* BEGIN Source material *
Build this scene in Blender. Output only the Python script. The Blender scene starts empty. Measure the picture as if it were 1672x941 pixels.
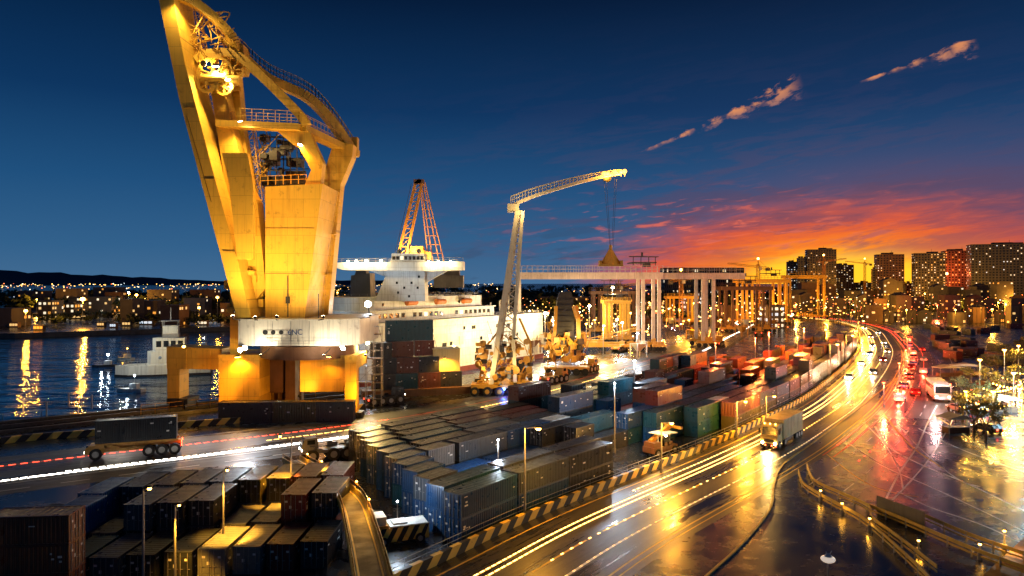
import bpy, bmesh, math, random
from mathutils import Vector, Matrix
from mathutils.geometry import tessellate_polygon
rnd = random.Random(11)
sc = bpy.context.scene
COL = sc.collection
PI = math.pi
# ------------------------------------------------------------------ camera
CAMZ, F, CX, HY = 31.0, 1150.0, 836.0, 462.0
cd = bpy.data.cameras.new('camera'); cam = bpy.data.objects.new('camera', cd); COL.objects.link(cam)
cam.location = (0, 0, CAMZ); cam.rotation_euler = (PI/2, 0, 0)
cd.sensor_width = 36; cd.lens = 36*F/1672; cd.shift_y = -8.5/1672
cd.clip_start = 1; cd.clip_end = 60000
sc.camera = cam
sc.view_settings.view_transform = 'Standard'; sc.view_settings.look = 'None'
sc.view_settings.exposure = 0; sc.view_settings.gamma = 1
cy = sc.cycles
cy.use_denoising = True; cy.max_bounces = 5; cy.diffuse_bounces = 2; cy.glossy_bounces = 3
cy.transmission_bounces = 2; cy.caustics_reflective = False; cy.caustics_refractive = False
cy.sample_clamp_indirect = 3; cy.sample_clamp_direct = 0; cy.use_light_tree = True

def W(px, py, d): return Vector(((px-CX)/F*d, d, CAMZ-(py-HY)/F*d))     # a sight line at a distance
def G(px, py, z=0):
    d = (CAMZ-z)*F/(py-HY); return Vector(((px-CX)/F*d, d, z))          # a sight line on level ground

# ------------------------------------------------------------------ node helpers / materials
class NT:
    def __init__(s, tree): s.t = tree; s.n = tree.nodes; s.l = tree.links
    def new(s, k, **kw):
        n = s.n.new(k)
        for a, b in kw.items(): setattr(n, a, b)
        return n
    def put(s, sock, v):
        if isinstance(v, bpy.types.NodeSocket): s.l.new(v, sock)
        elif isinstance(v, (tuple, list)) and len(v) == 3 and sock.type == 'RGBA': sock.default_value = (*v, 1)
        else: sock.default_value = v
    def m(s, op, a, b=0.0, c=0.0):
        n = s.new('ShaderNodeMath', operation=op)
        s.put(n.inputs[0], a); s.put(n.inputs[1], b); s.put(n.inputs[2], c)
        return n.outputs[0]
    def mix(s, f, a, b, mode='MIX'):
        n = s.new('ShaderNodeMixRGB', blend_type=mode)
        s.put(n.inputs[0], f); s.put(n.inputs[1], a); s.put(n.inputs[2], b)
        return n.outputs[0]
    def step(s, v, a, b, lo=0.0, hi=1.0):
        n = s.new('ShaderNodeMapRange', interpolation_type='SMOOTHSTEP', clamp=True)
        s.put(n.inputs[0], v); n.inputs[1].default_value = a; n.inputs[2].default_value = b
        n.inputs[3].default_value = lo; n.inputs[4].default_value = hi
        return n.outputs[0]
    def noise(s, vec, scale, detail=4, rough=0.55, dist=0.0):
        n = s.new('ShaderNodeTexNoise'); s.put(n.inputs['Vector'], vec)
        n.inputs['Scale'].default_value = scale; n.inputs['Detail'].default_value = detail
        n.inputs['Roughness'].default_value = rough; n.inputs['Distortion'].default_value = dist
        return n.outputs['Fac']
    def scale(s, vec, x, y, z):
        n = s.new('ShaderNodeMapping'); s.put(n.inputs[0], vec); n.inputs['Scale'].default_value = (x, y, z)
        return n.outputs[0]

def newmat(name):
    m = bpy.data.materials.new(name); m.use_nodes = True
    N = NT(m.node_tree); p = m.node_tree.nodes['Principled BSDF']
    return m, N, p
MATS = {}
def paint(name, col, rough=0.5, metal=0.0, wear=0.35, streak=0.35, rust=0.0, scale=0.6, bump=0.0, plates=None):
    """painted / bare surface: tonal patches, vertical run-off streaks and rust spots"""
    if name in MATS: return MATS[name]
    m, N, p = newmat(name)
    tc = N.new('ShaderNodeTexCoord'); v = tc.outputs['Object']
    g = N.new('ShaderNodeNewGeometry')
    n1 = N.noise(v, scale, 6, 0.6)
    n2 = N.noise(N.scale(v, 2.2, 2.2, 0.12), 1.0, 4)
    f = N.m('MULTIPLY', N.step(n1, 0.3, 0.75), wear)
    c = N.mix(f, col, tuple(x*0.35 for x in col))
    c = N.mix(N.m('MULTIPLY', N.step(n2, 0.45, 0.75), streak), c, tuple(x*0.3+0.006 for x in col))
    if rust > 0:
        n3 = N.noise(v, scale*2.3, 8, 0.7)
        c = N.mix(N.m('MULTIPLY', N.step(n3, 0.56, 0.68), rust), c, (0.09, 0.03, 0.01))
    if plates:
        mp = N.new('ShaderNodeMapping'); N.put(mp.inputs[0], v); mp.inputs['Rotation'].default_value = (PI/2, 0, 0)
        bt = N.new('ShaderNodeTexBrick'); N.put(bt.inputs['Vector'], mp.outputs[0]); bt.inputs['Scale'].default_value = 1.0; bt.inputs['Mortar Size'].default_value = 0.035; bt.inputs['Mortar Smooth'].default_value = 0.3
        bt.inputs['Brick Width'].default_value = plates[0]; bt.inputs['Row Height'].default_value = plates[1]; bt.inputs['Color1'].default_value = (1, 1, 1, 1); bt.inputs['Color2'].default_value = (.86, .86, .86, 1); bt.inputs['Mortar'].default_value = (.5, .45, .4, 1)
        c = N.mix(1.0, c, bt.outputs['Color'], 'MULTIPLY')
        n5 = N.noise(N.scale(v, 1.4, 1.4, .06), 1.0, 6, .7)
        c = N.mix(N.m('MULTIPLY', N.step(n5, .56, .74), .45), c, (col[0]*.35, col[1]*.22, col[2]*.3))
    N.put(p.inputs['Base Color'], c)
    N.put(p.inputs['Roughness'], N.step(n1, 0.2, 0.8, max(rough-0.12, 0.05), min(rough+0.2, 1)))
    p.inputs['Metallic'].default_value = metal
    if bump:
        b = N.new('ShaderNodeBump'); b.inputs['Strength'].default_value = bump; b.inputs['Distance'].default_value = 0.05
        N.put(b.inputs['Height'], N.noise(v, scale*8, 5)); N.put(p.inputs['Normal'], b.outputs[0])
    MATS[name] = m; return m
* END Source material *
Your task: Return each line of the data, keeping its wording exact and omitting pictures.

Task response:
Build this scene in Blender. Output only the Python script. The Blender scene starts empty. Measure the picture as if it were 1672x941 pixels.
import bpy, bmesh, math, random
from mathutils import Vector, Matrix
from mathutils.geometry import tessellate_polygon
rnd = random.Random(11)
sc = bpy.context.scene
COL = sc.collection
PI = math.pi
# ------------------------------------------------------------------ camera
CAMZ, F, CX, HY = 31.0, 1150.0, 836.0, 462.0
cd = bpy.data.cameras.new('camera'); cam = bpy.data.objects.new('camera', cd); COL.objects.link(cam)
cam.location = (0, 0, CAMZ); cam.rotation_euler = (PI/2, 0, 0)
cd.sensor_width = 36; cd.lens = 36*F/1672; cd.shift_y = -8.5/1672
cd.clip_start = 1; cd.clip_end = 60000
sc.camera = cam
sc.view_settings.view_transform = 'Standard'; sc.view_settings.look = 'None'
sc.view_settings.exposure = 0; sc.view_settings.gamma = 1
cy = sc.cycles
cy.use_denoising = True; cy.max_bounces = 5; cy.diffuse_bounces = 2; cy.glossy_bounces = 3
cy.transmission_bounces = 2; cy.caustics_reflective = False; cy.caustics_refractive = False
cy.sample_clamp_indirect = 3; cy.sample_clamp_direct = 0; cy.use_light_tree = True

def W(px, py, d): return Vector(((px-CX)/F*d, d, CAMZ-(py-HY)/F*d))     # a sight line at a distance
def G(px, py, z=0):
    d = (CAMZ-z)*F/(py-HY); return Vector(((px-CX)/F*d, d, z))          # a sight line on level ground

# ------------------------------------------------------------------ node helpers / materials
class NT:
    def __init__(s, tree): s.t = tree; s.n = tree.nodes; s.l = tree.links
    def new(s, k, **kw):
        n = s.n.new(k)
        for a, b in kw.items(): setattr(n, a, b)
        return n
    def put(s, sock, v):
        if isinstance(v, bpy.types.NodeSocket): s.l.new(v, sock)
        elif isinstance(v, (tuple, list)) and len(v) == 3 and sock.type == 'RGBA': sock.default_value = (*v, 1)
        else: sock.default_value = v
    def m(s, op, a, b=0.0, c=0.0):
        n = s.new('ShaderNodeMath', operation=op)
        s.put(n.inputs[0], a); s.put(n.inputs[1], b); s.put(n.inputs[2], c)
        return n.outputs[0]
    def mix(s, f, a, b, mode='MIX'):
        n = s.new('ShaderNodeMixRGB', blend_type=mode)
        s.put(n.inputs[0], f); s.put(n.inputs[1], a); s.put(n.inputs[2], b)
        return n.outputs[0]
    def step(s, v, a, b, lo=0.0, hi=1.0):
        n = s.new('ShaderNodeMapRange', interpolation_type='SMOOTHSTEP', clamp=True)
        s.put(n.inputs[0], v); n.inputs[1].default_value = a; n.inputs[2].default_value = b
        n.inputs[3].default_value = lo; n.inputs[4].default_value = hi
        return n.outputs[0]
    def noise(s, vec, scale, detail=4, rough=0.55, dist=0.0):
        n = s.new('ShaderNodeTexNoise'); s.put(n.inputs['Vector'], vec)
        n.inputs['Scale'].default_value = scale; n.inputs['Detail'].default_value = detail
        n.inputs['Roughness'].default_value = rough; n.inputs['Distortion'].default_value = dist
        return n.outputs['Fac']
    def scale(s, vec, x, y, z):
        n = s.new('ShaderNodeMapping'); s.put(n.inputs[0], vec); n.inputs['Scale'].default_value = (x, y, z)
        return n.outputs[0]

def newmat(name):
    m = bpy.data.materials.new(name); m.use_nodes = True
    N = NT(m.node_tree); p = m.node_tree.nodes['Principled BSDF']
    return m, N, p
MATS = {}
def paint(name, col, rough=0.5, metal=0.0, wear=0.35, streak=0.35, rust=0.0, scale=0.6, bump=0.0, plates=None):
    """painted / bare surface: tonal patches, vertical run-off streaks and rust spots"""
    if name in MATS: return MATS[name]
    m, N, p = newmat(name)
    tc = N.new('ShaderNodeTexCoord'); v = tc.outputs['Object']
    g = N.new('ShaderNodeNewGeometry')
    n1 = N.noise(v, scale, 6, 0.6)
    n2 = N.noise(N.scale(v, 2.2, 2.2, 0.12), 1.0, 4)
    f = N.m('MULTIPLY', N.step(n1, 0.3, 0.75), wear)
    c = N.mix(f, col, tuple(x*0.35 for x in col))
    c = N.mix(N.m('MULTIPLY', N.step(n2, 0.45, 0.75), streak), c, tuple(x*0.3+0.006 for x in col))
    if rust > 0:
        n3 = N.noise(v, scale*2.3, 8, 0.7)
        c = N.mix(N.m('MULTIPLY', N.step(n3, 0.56, 0.68), rust), c, (0.09, 0.03, 0.01))
    if plates:
        mp = N.new('ShaderNodeMapping'); N.put(mp.inputs[0], v); mp.inputs['Rotation'].default_value = (PI/2, 0, 0)
        bt = N.new('ShaderNodeTexBrick'); N.put(bt.inputs['Vector'], mp.outputs[0]); bt.inputs['Scale'].default_value = 1.0; bt.inputs['Mortar Size'].default_value = 0.035; bt.inputs['Mortar Smooth'].default_value = 0.3
        bt.inputs['Brick Width'].default_value = plates[0]; bt.inputs['Row Height'].default_value = plates[1]; bt.inputs['Color1'].default_value = (1, 1, 1, 1); bt.inputs['Color2'].default_value = (.86, .86, .86, 1); bt.inputs['Mortar'].default_value = (.5, .45, .4, 1)
        c = N.mix(1.0, c, bt.outputs['Color'], 'MULTIPLY')
        n5 = N.noise(N.scale(v, 1.4, 1.4, .06), 1.0, 6, .7)
        c = N.mix(N.m('MULTIPLY', N.step(n5, .56, .74), .45), c, (col[0]*.35, col[1]*.22, col[2]*.3))
    N.put(p.inputs['Base Color'], c)
    N.put(p.inputs['Roughness'], N.step(n1, 0.2, 0.8, max(rough-0.12, 0.05), min(rough+0.2, 1)))
    p.inputs['Metallic'].default_value = metal
    if bump:
        b = N.new('ShaderNodeBump'); b.inputs['Strength'].default_value = bump; b.inputs['Distance'].default_value = 0.05
        N.put(b.inputs['Height'], N.noise(v, scale*8, 5)); N.put(p.inputs['Normal'], b.outputs[0])
    MATS[name] = m; return m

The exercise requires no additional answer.